*PROBLEM*:
Each line below should be retyped exactly, with no pictures.
================================
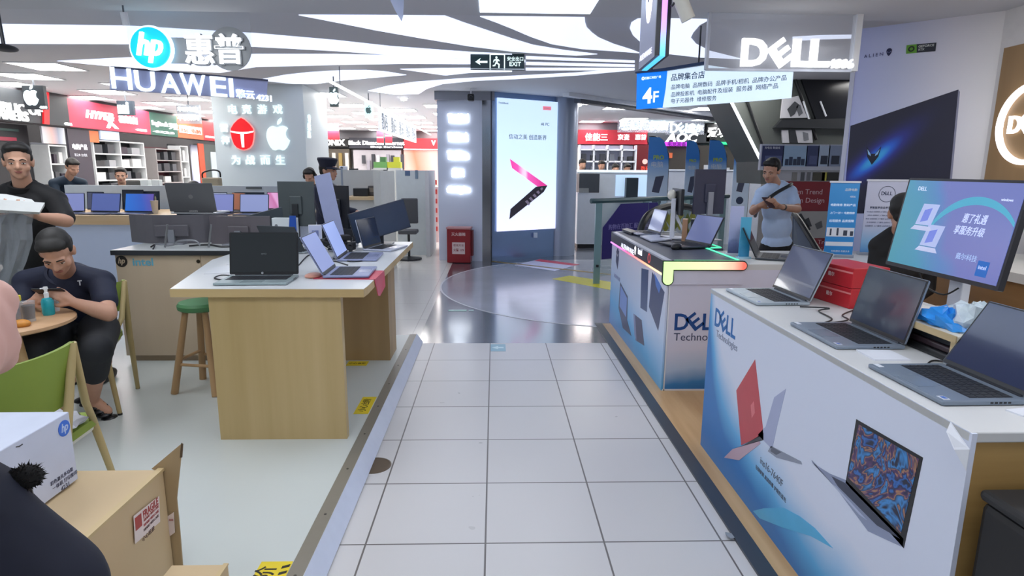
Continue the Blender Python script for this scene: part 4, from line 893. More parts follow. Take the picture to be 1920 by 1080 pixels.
b = MB(); b.slab([(-1.06, 3.545, TZ), (-.702, 3.53, TZ), (-.702, 3.84, TZ), (-1.0, 3.86, TZ)], (0, 0, 1), .003, mat('#c23a50', .4)); b.slab([(-.701, 3.53, TZ + .003), (-.701, 3.84, TZ + .003), (-.690, 3.80, TZ - .09), (-.694, 3.64, TZ - .12), (-.690, 3.56, TZ - .10)], (1, 0, .1), .004, pink); b.build('fabric', t)
def sheet(label, pts, z, m=None, name='paper_sheet', cat='paper'):
    b = solid(name, label, cat); b.slab([Z(x, y, z) for x, y in pts], (0, 0, 1), .002, m or mat('#d3d6da', .4)); done(b)
sheet('white paper sheet behind the black-screened laptop', [(402, 502), (436, 498), (432, 512), (382, 514)], TZ)
sheet('loose white paper lying on the left rim of the oak table', [(455, 476), (480, 476), (470, 492), (425, 497)], TZ)
b = solid('snack', 'blurred orange wrapper on the oak table beside the pink cloth', 'wrapper'); b.M = tl(*Z(588, 519, TZ)); b.ell((0, 0, .008), (.05, .07, .016), mat('#d89a84', .4)); done(b, True)
cable('power_cable', 'black cable bent in a hook left of the black-screened laptop', [Z(438, 517, TZ + .005), Z(415, 516, TZ + .008), Z(402, 521, TZ + .006), Z(412, 524, TZ + .006), Z(424, 523, TZ + .006)], .004)
cable('power_cable', 'black cable running across the middle of the oak table', [Z(560, 497, TZ + .005), Z(580, 478, TZ + .005), Z(600, 488, TZ + .01), Z(628, 490, TZ + .005), Z(652, 497, TZ + .005)], .004)
cable('power_cable', 'black cable sweeping past the tall lavender-lit laptop', [Z(625, 482, TZ + .005), Z(655, 490, TZ + .005), Z(685, 488, TZ + .005), Z(700, 478, TZ + .005)], .004)
for k in range(3):
    p0, p1 = Z(622 + 7 * k, 484 - 1 * k, TZ + .012), Z(655 + 8 * k, 458 - 1 * k, TZ + .012)
    b = solid('cable_bar', ('nearest', 'middle', 'farthest')[k] + ' white power strip in the tangle on the oak table', 'power strip', group='white power strips on the oak table'); b.tube([p0, p1], .010, mat('#c9ccd2', .35), 8); done(b)
t = thing('adapter_pile', 'tangle of black adapters and cables on the oak table', 'adapters', (-1.21, 4.80, TZ)); rnd = random.Random(4)
for k in range(5): b = MB(); b.box((rnd.uniform(-.06, .06), rnd.uniform(-.10, .10), .03 + .02 * k), (.16, .07, .045), BLK, rotm('Z', rnd.uniform(0, 180)), bev=.008); b.build('adapter', t)
b = MB()
for k in range(5): b.tube(smooth_curve([(rnd.uniform(-.13, .12), rnd.uniform(-.16, .12), rnd.uniform(.01, .12)) for _ in range(6)]), .005, BLK, 6)
b.build('cable', t)
# screens standing around
def plate(label, name, cat, c, w, h, rz, m, th=.012, back=None, tilt=0., roll=0., deco=None):
    t = thing(name, label, cat, c, rz); b = MB(); b.M = rotm('X', tilt) @ rotm('Y', roll); b.box((0, 0, h / 2), (w, th, h), back or m, bev=.003)
    b.box((0, -th / 2 - .0005, h / 2), (w * .94, .001, h * .93), m)
    if deco: deco(b, frame((0, -th / 2 - .0012, h / 2), (1, 0, 0), (0, 0, 1)))
    b.build('panel', t); b = MB(); b.box((0, .03, .005), (w * .6, .1, .01), back or m); b.build('foot', t); return t
t = thing('monitor', 'wide dark monitor tilted on its arm at the far end of the oak table', 'monitor', (-.97, 5.22, TZ), 0)
b = MB(); b.M = tl(0, 0, .20) @ rotm('Z', 28) @ rotm('Y', -14); b.box((0, 0, 0), (.50, .02, .255), mat('#2c3444', .4), bev=.004); b.box((0, -.011, 0), (.485, .002, .24), mat('#38445a', .18, coat=.3)); b.build('housing', t); b = MB(); b.bx((-.02, .02, 0), (.02, .05, .2), DK); b.box((0, .03, .005), (.2, .14, .01), DK); b.build('stand', t)
monitor_back('dark grey monitor seen from behind next to the lavender panel', (-1.70, 5.62, 1.29), 172, .32, .38, TZ, '#4d5557', st='#3a3d40').location.y = 5.36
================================
*ANSWER TO THE PROBLEM*:
Continue the Blender Python script for this scene: part 4, from line 893. More parts follow. Take the picture to be 1920 by 1080 pixels.
b = MB(); b.slab([(-1.06, 3.545, TZ), (-.702, 3.53, TZ), (-.702, 3.84, TZ), (-1.0, 3.86, TZ)], (0, 0, 1), .003, mat('#c23a50', .4)); b.slab([(-.701, 3.53, TZ + .003), (-.701, 3.84, TZ + .003), (-.690, 3.80, TZ - .09), (-.694, 3.64, TZ - .12), (-.690, 3.56, TZ - .10)], (1, 0, .1), .004, pink); b.build('fabric', t)
def sheet(label, pts, z, m=None, name='paper_sheet', cat='paper'):
    b = solid(name, label, cat); b.slab([Z(x, y, z) for x, y in pts], (0, 0, 1), .002, m or mat('#d3d6da', .4)); done(b)
sheet('white paper sheet behind the black-screened laptop', [(402, 502), (436, 498), (432, 512), (382, 514)], TZ)
sheet('loose white paper lying on the left rim of the oak table', [(455, 476), (480, 476), (470, 492), (425, 497)], TZ)
b = solid('snack', 'blurred orange wrapper on the oak table beside the pink cloth', 'wrapper'); b.M = tl(*Z(588, 519, TZ)); b.ell((0, 0, .008), (.05, .07, .016), mat('#d89a84', .4)); done(b, True)
cable('power_cable', 'black cable bent in a hook left of the black-screened laptop', [Z(438, 517, TZ + .005), Z(415, 516, TZ + .008), Z(402, 521, TZ + .006), Z(412, 524, TZ + .006), Z(424, 523, TZ + .006)], .004)
cable('power_cable', 'black cable running across the middle of the oak table', [Z(560, 497, TZ + .005), Z(580, 478, TZ + .005), Z(600, 488, TZ + .01), Z(628, 490, TZ + .005), Z(652, 497, TZ + .005)], .004)
cable('power_cable', 'black cable sweeping past the tall lavender-lit laptop', [Z(625, 482, TZ + .005), Z(655, 490, TZ + .005), Z(685, 488, TZ + .005), Z(700, 478, TZ + .005)], .004)
for k in range(3):
    p0, p1 = Z(622 + 7 * k, 484 - 1 * k, TZ + .012), Z(655 + 8 * k, 458 - 1 * k, TZ + .012)
    b = solid('cable_bar', ('nearest', 'middle', 'farthest')[k] + ' white power strip in the tangle on the oak table', 'power strip', group='white power strips on the oak table'); b.tube([p0, p1], .010, mat('#c9ccd2', .35), 8); done(b)
t = thing('adapter_pile', 'tangle of black adapters and cables on the oak table', 'adapters', (-1.21, 4.80, TZ)); rnd = random.Random(4)
for k in range(5): b = MB(); b.box((rnd.uniform(-.06, .06), rnd.uniform(-.10, .10), .03 + .02 * k), (.16, .07, .045), BLK, rotm('Z', rnd.uniform(0, 180)), bev=.008); b.build('adapter', t)
b = MB()
for k in range(5): b.tube(smooth_curve([(rnd.uniform(-.13, .12), rnd.uniform(-.16, .12), rnd.uniform(.01, .12)) for _ in range(6)]), .005, BLK, 6)
b.build('cable', t)
# screens standing around
def plate(label, name, cat, c, w, h, rz, m, th=.012, back=None, tilt=0., roll=0., deco=None):
    t = thing(name, label, cat, c, rz); b = MB(); b.M = rotm('X', tilt) @ rotm('Y', roll); b.box((0, 0, h / 2), (w, th, h), back or m, bev=.003)
    b.box((0, -th / 2 - .0005, h / 2), (w * .94, .001, h * .93), m)
    if deco: deco(b, frame((0, -th / 2 - .0012, h / 2), (1, 0, 0), (0, 0, 1)))
    b.build('panel', t); b = MB(); b.box((0, .03, .005), (w * .6, .1, .01), back or m); b.build('foot', t); return t
t = thing('monitor', 'wide dark monitor tilted on its arm at the far end of the oak table', 'monitor', (-.97, 5.22, TZ), 0)
b = MB(); b.M = tl(0, 0, .20) @ rotm('Z', 28) @ rotm('Y', -14); b.box((0, 0, 0), (.50, .02, .255), mat('#2c3444', .4), bev=.004); b.box((0, -.011, 0), (.485, .002, .24), mat('#38445a', .18, coat=.3)); b.build('housing', t); b = MB(); b.bx((-.02, .02, 0), (.02, .05, .2), DK); b.box((0, .03, .005), (.2, .14, .01), DK); b.build('stand', t)
monitor_back('dark grey monitor seen from behind next to the lavender panel', (-1.70, 5.62, 1.29), 172, .32, .38, TZ, '#4d5557', st='#3a3d40').location.y = 5.36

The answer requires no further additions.